Dilma: Nos já começamos a mexer no Bolsa Família, aumentando a parte de crianças. É com isso, com uma parte do Pronatec, que vai ajudar, é com microcrédito, incentivo à agricultura familiar de uma outra forma. Estamos passando as tropas em revista e mudando muita coisa. E tem que ter sintonia fina. Há profissionais dedicados ao estudo da pobreza que diz que se você não focar, olhando a cara dela, você não consegue tirar as pessoas. E nós queremos, desta vez, estruturar portas de saída.

Valor: Para todos e não só para os 19 milhões a que a sra se referiu?
Dilma: Para todo mundo.

Valor: Uma porta de saída será o Pronatec?
Dilma: Também. As saídas estão aí e estão em manter a economia crescendo.

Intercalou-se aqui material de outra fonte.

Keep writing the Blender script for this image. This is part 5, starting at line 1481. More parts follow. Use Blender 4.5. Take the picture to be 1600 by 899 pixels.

Valor: A reunião anual da Assembleia de Acionistas da Vale será dia 19 de abril. Nessa reunião deve se decidir sobre a permanência ou não do presidente Roger Agnelli, cujo contrato de trabalho termina dia 30 de abril. Ele será substituído ou pode ser reconduzido?
Dilma: Não sei.

Valor: A sra. não sabe?
Dilma: Você vai ficar estarrecida, mas não sei.

Comentário
É impressionante a forma como a entrevistadora verbaliza os interesses do mercado. Como pisa e repisa o assunto inflação, de modo a mascarar o real objetivo dos rentistas: o aumento da taxa de juros, pura e simplesmente.
Ou alguém acha que o mercado se preocupa com a inflação que corrói a renda do povo brasileiro?

Chega a ser cômico, a presidente dizer que não há ninguém do mercado no BC. E mais cômico ainda, a repórter, obviamente pedindo, perguntar: Mas pode vir a ter (alguém no BC)?.

Chamem o alienista pra salvar esta terra de loucos chamada Brasil.